En los
últimos días he participado en una serie de discusiones sobre desarrollo rural,
su financiamiento, diseño de proyectos para pequeños productores y sus
organizaciones, formas de evaluar su efectividad, diseño de institucionalidad
pública para atender al sector, espacio para hacer alianzas con el sector
privado, etc. Francamente han sido horas
muy refrescantes escuchando y debatiendo con colegas que están, como dicen los
patojos, rifándose el físico, en realidades tan disímiles como Etiopía, Nepal,
Afganistán, Haití, Egipto, Guatemala, India, Brasil, y tantos otros lugares que
siguen alojando a la mayoría de la población rural pobre del mundo.
De
manera recurrente surge la reflexión de cómo el crecimiento económico no es
condición suficiente para una reducción sostenida y sustantiva en los niveles
de pobreza rural, a menos que venga acompañado de otras condiciones
complementarias. Por ejemplo, una
sociedad civil con capacidad de organizarse alrededor de una actividad
productiva y poder además expresar sus demandas ante autoridades locales,
gobiernos nacionales y sub nacionales con un mínimo de institucionalidad y
presencia en los territorios, disponibilidad de recursos fiscales para hacer
inversiones físicas en pequeñas y medianas obras de infraestructura que
abaraten costos de producción y comercialización de pequeños productores, un
sector privado con capacidad de relacionarse con esa dinámica economía rural
que produce y necesita canales de acceso a mercados mayores, y políticas
públicas que medien y faciliten estas múltiples interacciones.
Al
mismo tiempo, llama poderosamente la atención esa visión dual que se ha
cultivado en instituciones financieras y foros internacionales. Por una parte son capaces de analizar la
complejidad de variables que toman parte en procesos de desarrollo,
crecimiento, reducción de pobreza y desigualdad; y por la otra, pueden son absolutamente
simplistas al momento de clasificar países y regiones, utilizando conceptos que
contradicen esa misma realidad dinámica y compleja.
Las
categorías entre países de renta baja, países de renta media (MIC, por sus
siglas en inglés), y países de renta alta es un caso concreto. Una métrica que esencialmente responde al
ingreso por habitante, que a su vez es una media derivada del tamaño de la
economía. Es decir, allí no vale ninguna
otra cosa más que el PIB. Y entonces,
¿en qué quedamos? ¿Por qué al nivel micro complejizamos y al nivel macro
simplificamos al extremo?
Conceptualmente
este casillero no dice ni aporta mucho. En
términos concretos, el efecto que tiene clasificar un país como MIC son las
condiciones financieras a que puede acceder a créditos y asistencia técnica, y la
disponibilidad total de recursos que le pueden ofrecer las instituciones
financieras internacionales y-o agencias de cooperación bilateral.
Pero no
es que en los MIC haya menos pobres que antes.

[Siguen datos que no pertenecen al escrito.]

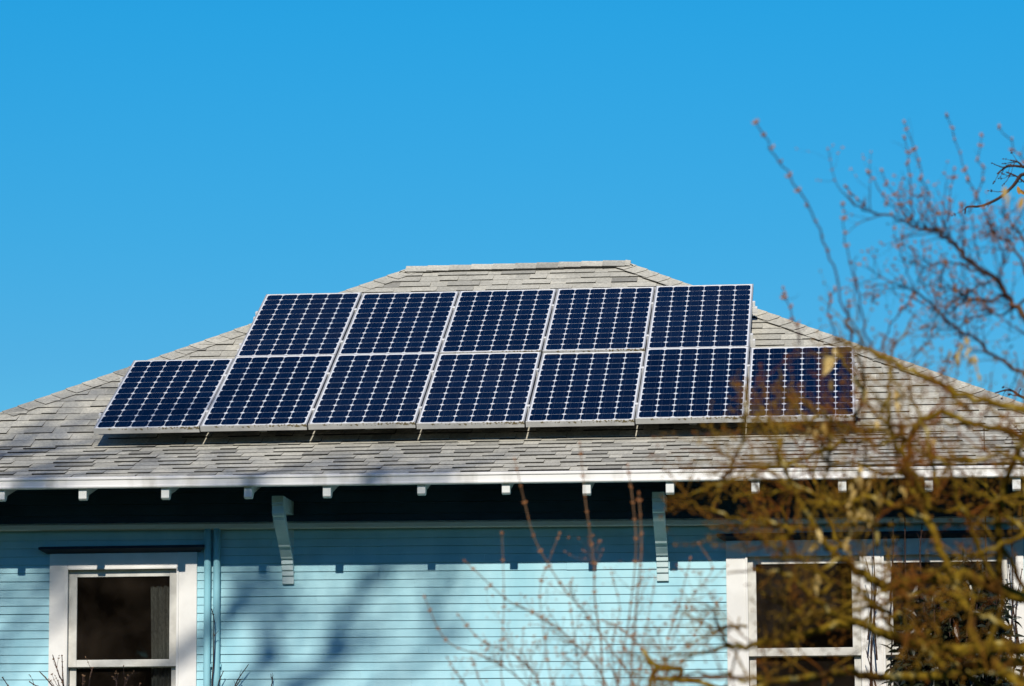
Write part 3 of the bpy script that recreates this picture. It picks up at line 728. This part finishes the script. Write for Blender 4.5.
# upright shoots and the upper limb against the sky
LOW_LIMB, LOW_TWIG = T.limb, T.twig; T.limb, T.twig = MB(), MB(); T.bud = T.twig
limb([(851,345),(851,331),(844,309),(833,267),(820,230),(799,192),(777,156),(757,124)], 2.6, 1.2, 8.0, 8.3, 0, 0, mb=T.twig)
limb([(875,355),(865,330),(859,296),(852,270),(846,241),(843,206)], 2.2, .9, 8.0, 8.4, 0, 0, mb=T.twig)
limb([(857,320),(856,296),(854,272),(855,255)], 1.5, .8, 8.2, 8.4, 0, 0, mb=T.twig)
limb([(915,290),(905,261),(899,248),(892,216)], 1.4, .8, 8.4, 8.4, 0, 0, mb=T.twig)
K, KRd = limb([(1100,440),(1050,370),(1020,312),(1007,297),(995,279),(979,270),(965,256),(953,244),(941,233),(928,228),(920,229),(905,221),(891,217),(867,209),(854,203),(846,192)], 7.5, 1.2, 8.6, 8.8, 22, 55, 1, 1.9, .03)
limb([(1080,420),(1030,376),(999,359),(974,339),(949,322),(930,305),(915,293),(895,283),(870,268)], 5, 1.0, 8.6, 8.9, 20, 50)
limb([(1024,300),(1000,315),(975,318),(950,330),(925,325)], 3, 1.0, 8.7, 8.7, 10, 45)
limb([(1007,297),(980,300),(955,290),(935,285),(915,280)], 3, .9, 8.8, 8.7, 12, 42)
limb([(995,279),(975,290),(960,305),(945,312)], 2.5, .9, 8.8, 8.8, 9, 40)
limb([(1050,330),(1020,260),(1005,240),(990,232)], 4, 1.2, 8.7, 8.7, 10, 42)
limb([(979,270),(950,262),(925,265),(908,262)], 2.4, .9, 8.8, 8.9, 9, 38)
limb([(1060,300),(1030,250),(1012,225),(1000,210)], 4, 1.2, 8.9, 8.9, 8, 38)
for path in ([(935,232),(928,197),(918,161),(906,121)], [(1005,262),(988,219),(974,188),(963,163),(949,119)], [(1040,190),(1020,156),(1000,127)], [(968,215),(977,195),(981,177),(981,137)], [(915,220),(911,188),(905,140)],
             [(945,235),(949,205),(954,172)], [(920,229),(907,212),(881,174)], [(905,221),(888,202),(868,172)], [(867,209),(858,200),(846,186)], [(1000,290),(1003,262),(1008,232),(1003,200)], [(965,256),(963,235),(960,205)], [(953,244),(945,225),(930,205),(915,195)], [(852,350),(849,325),(850,300)], [(880,352),(892,325),(912,300),(918,290)], [(905,367),(925,345),(934,325)], [(960,395),(942,374),(953,362),(956,352),(965,334)], [(800,345),(790,310),(782,290)], [(835,340),(830,310),(835,290)]):
    pts, rad = limb(path, 1.9, .9, 8.7, 8.9, 2, 22, 0, 0, mb=T.twig, n=5)
    T.buds(pts, 13*PXM, 3.6*PXM, .1)
for path in ([(757,124),(777,156),(799,192),(820,230),(833,267)], [(843,206),(846,241),(852,270),(859,296)], [(892,216),(899,248),(905,261)]):
    T.buds(smooth_path(px(path[::-1], 8.3), 5), 12*PXM, 3.4*PXM, 0)
for (x, y, n_, sz) in ((957,352,7,13),(972,356,4,10),(1018,195,3,13),(828,362,2,26),(838,352,2,12),(858,378,2,20),(830,388,1,16),(815,435,3,14),(818,430,2,12),(853,487,3,13),(862,485,3,13),(885,497,3,14),(898,488,2,14),(855,505,3,14),(860,515,4,13),(875,520,3,13),(812,540,3,16),(850,540,2,14),(845,545,2,13),(812,580,2,16),(880,430,3,12),(925,447,4,12),(895,395,3,13),(893,405,3,13),(773,426,3,13),(975,360,2,10),(982,373,2,10),(700,445,2,8),(860,470,3,12)):
    T.leafs(at(x, y-sz*.4, 8.0), n_, sz*.85*PXM, 4.5*PXM)
UP_LIMB, UP_TWIG = T.limb, T.twig; T.limb, T.twig, T.bud = LOW_LIMB, LOW_TWIG, LOW_TWIG
# trunk outside the frame, down to the ground
base = at(1150, 700, 8.6); tb = Vector((base.x+.25, base.y+.15, GZ-.1))
tree = empty('mossy_tree', (tb.x, tb.y, GZ))
tag(tree, 'bare mossy tree in the right foreground with crooked limbs and a few dry leaves', 'tree')
def TP(o, root): o.parent = root; o.matrix_parent_inverse = Matrix.Translation(-Vector(root.location)); return o
tm = MB(); tm.tube([tb, tb.lerp(base, .35)+Vector((.05, 0, 0)), tb.lerp(base, .7)+Vector((.02, .03, 0)), base], [.17, .13, .11, .085], 12)
up2 = at(1100, 440, 8.6); tm.tube([base, base.lerp(up2, .5)+Vector((.04, 0, 0)), up2, at(1085, 420, 8.4)], [.07, .05, .035, .03], 9)
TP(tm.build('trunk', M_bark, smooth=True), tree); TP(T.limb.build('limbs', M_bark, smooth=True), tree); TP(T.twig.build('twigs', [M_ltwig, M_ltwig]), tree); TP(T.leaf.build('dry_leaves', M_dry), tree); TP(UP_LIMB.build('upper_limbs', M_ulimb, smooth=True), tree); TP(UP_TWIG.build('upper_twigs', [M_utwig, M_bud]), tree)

T = Plant(19); PXS = 17.0/FPX
for path, r0 in (([(1150,420),(1090,260),(1040,190),(1024,174),(1013,186),(999,198),(981,206),(967,207),(965,214)], 3.0), ([(1090,260),(1040,170),(1024,167),(1009,166),(1002,170),(997,174)], 2.2), ([(1024,168),(1018,162),(1010,160)], 1.0), ([(1150,420),(1060,410),(1024,398),(1010,390),(995,393)], 2.4), ([(1040,190),(1026,183),(1016,176),(1006,172)], 1.2), ([(1060,410),(1030,432),(1010,436)], 1.4), ([(1150,500),(1060,480),(1030,470),(1015,455)], 2.0)):
    pts = smooth_path(px(path, 17.0), 4); rad = T.grow(pts, r0*PXS, .7*PXS, T.twig, 5); T.sprout(pts, rad, 5, 14*PXS, .7*PXS, 0, .0, .8, 1.6*PXS, .4, .95, None, 6*PXS)
T.leafs(at(1019, 189, 17), 2, 9*PXS, 1.5*PXS)
b0, t0 = at(1150, 420, 17.0), at(1150, 500, 17.0); sb = Vector((b0.x+.1, b0.y, GZ))
T.limb.tube([Vector((sb.x, sb.y, GZ-.05)), t0.lerp(sb, .5), t0, b0], [.06, .05, .03, .018], 8)
sap = empty('bare_sapling', sb); tag(sap, 'bare dark sapling whose crooked twig tips enter at the right edge', 'tree')
def TP2(o, root): o.parent = root; o.matrix_parent_inverse = Matrix.Translation(-Vector(root.location)); return o
TP2(T.limb.build('trunk', M_dtwig, smooth=True), sap); TP2(T.twig.build('twigs', [M_dtwig, M_utwig]), sap); TP2(T.leaf.build('dry_leaves', M_orange), sap)

# --- young shrub with upright budding shoots in front of the wall
T2 = T; T = Plant(23); PXM = 9.5/FPX; D1 = 9.5
def shoot(path, r0=1.8, r1=.8, d=D1, kids=5, ln=40, bud=2.6, m=None, tm=1.0):
    r0 *= .5; r1 *= .55
    pts = smooth_path(px(path[::-1], d, d+.2), 5); rad = T.grow(pts, r0*PXM, r1*PXM, m or T.twig, 5)
    if kids: T.sprout(pts, rad, int(kids*1.7), ln*PXM*.85, .55*PXM, 1, .05, .8, 1.7*PXM, .1, .66, None, 12*PXM)
    T.buds(pts, 14*PXM, bud*PXM, .05)
root_px = (640, 1250)
shoot([(515,461),(525,504),(534,537),(547,562),(565,590),(590,619),(615,655),(640,700),(645,800)], kids=8)
shoot([(580,445),(585,497),(590,533),(594,565),(595,601),(601,641),(606,700),(640,800)], 2.2)
shoot([(628,467),(633,504),(636,551),(629,619),(618,700),(640,800)], 1.9, d=9.3)
shoot([(639,495),(641,530),(641,558),(636,610),(632,686),(645,800)], 2.4, d=8.9)
shoot([(466,562),(506,599),(522,607),(554,625),(586,655),(606,684),(640,780)], 2.2, kids=10)
shoot([(425,598),(439,630),(454,646),(486,657),(507,669),(540,700),(630,800)], 1.5, kids=7)
shoot([(459,616),(482,641),(515,655),(534,673),(550,700),(635,800)], 1.7, kids=9)
shoot([(502,535),(504,598),(503,641),(510,700),(600,790)], 1.1, .7, kids=2)
shoot([(559,535),(550,558),(540,590),(545,640),(560,700),(630,800)], 1.1, .7, kids=5)
shoot([(448,659),(464,684),(490,720),(620,820)], 1.4, kids=3)
shoot([(472,660),(485,690),(520,730),(630,820)], 1.3, kids=3)
shoot([(604,621),(626,633),(647,657),(655,700),(650,800)], 2.4, 1.2, kids=5)
shoot([(690,560),(680,600),(668,640),(660,700),(650,800)], 1.3, .8, kids=7)
shoot([(720,600),(700,625),(685,655),(668,700),(650,800)], 1.3, .8, kids=6)
shoot([(700,545),(712,570),(690,600),(670,650),(660,720)], 1.2, .7, kids=5, d=9.2)
shoot([(612,575),(620,610),(612,650),(620,700),(640,800)], 1.0, .7, kids=5)
shoot([(570,605),(575,640),(585,690),(630,800)], 1.0, .7, kids=5)
shoot([(655,580),(648,620),(640,660),(640,720),(645,800)], 1.1, .7, kids=5)
for path in ([(683,669),(658,666),(647,657)], [(676,682),(683,669)], [(647,657),(643,650)], [(658,666),(650,682),(655,700)], [(720,690),(700,682),(676,680),(652,678)]):
    T.grow(smooth_path(px(path, 9.0), 4), 2.6*PXM, 2.0*PXM, T.limb, 6)
bs = at(645, 800, 9.5)
shrub = empty('budding_shrub', (bs.x, bs.y, GZ)); tag(shrub, 'slender bare shrub with upright reddish budding shoots before the blue wall', 'shrub')
for k in range(7):
    e_ = at(640+k*2, 800, 9.4); T.limb.tube([Vector((bs.x+random.uniform(-.1, .1), bs.y+random.uniform(-.1, .1), GZ-.05)), e_.lerp(bs, .4)-Vector((0, 0, .5)), e_], [.012, .009, .006], 6)
TP(T.limb.build('stems', M_bark, smooth=True), shrub); TP(T.twig.build('twigs', [M_twig, M_bud]), shrub)

# --- low twiggy shrub close to the left window, and the thin vine up the conduit
T = Plant(31); DW = 24.0; PXM = DW/FPX
for path in ([(53,656),(59,675),(64,690),(70,760)], [(62,656),(64,690),(72,760)], [(40,672),(50,683),(60,700),(74,760)], [(92.5,668),(89,686),(84,760)], [(113,677),(116,690),(100,760)], [(58,681),(62,700),(70,760)],
             [(30,682),(50,700),(70,770)], [(3,678),(30,720),(60,780)], [(128,676),(120,700),(98,760)], [(83,676),(82,720),(80,780)], [(140,684),(125,720),(100,790)]):
    pts = smooth_path(px(path[::-1], DW-.3, DW), 5); rad = T.grow(pts, 1.1*PXM, .45*PXM, T.twig, 5); T.sprout(pts, rad, 3, 14*PXM, .5*PXM, 0, .1, .5, 1.2*PXM, .3, .95, None, 5*PXM); T.buds(pts, 4*PXM, 1.2*PXM, .4)
bs = at(85, 790, DW); s2 = empty('twiggy_shrub', (bs.x, bs.y, GZ)); tag(s2, 'low bare shrub whose thin twig tips rise before the left window', 'shrub')
for k in range(6): T.twig.tube([Vector((bs.x+random.uniform(-.15, .15), bs.y, GZ-.05)), at(65+k*8, 765, DW)], [.014, .008], 5)
TP(T.twig.build('twigs', [M_dtwig, M_twig]), s2)
T = Plant(37); DW = 24.68; PXM = DW/FPX
for path in ([(212,610),(214,622),(213.5,662),(212,690),(213,760),(214,1000)], [(223,672),(218,686),(214,720),(214,800)], [(248,665),(235,686),(222,730),(216,800)], [(271,675),(270,690),(240,760),(218,850)], [(240,680),(232,700),(218,780)]):
    pts = smooth_path(px(path[::-1], DW-.02, DW-.02), 5); rad = T.grow(pts, 1.2*PXM, .4*PXM, T.twig, 5); T.sprout(pts, rad, 5, 7*PXM, .5*PXM, 0, .1, .5, 0, .4, .95); T.buds(pts, 5*PXM, 1.0*PXM, .4)
bs = at(214, 1000, DW); s3 = empty('bare_vine', (bs.x, bs.y, GZ)); tag(s3, 'thin bare vine climbing between the twin blue pipes beside the window', 'vine')
T.twig.tube([Vector((bs.x, bs.y, GZ-.05)), bs], [.012, .010], 5)
TP(T.twig.build('twigs', [M_dtwig, M_dtwig]), s3)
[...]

De hecho, en ese grupo de países viven el 70% de los pobres del
planeta. De manera que si lo que se
busca es acercar recursos cada vez más escasos a aquellos territorios que más
los necesitan sería mucho más útil y representativo incorporar otras métricas
como cohesión social, desigualdad territorial, movilidad social, o número de
hogares y personas en condición de vulnerabilidad, por citar solamente algunos ejemplos.
El
concepto de MIC hay que cambiarlo por otro más informativo. Así como está no es más que una ilusión
óptica.
Prensa Libre, 27 de Febrero de 2014.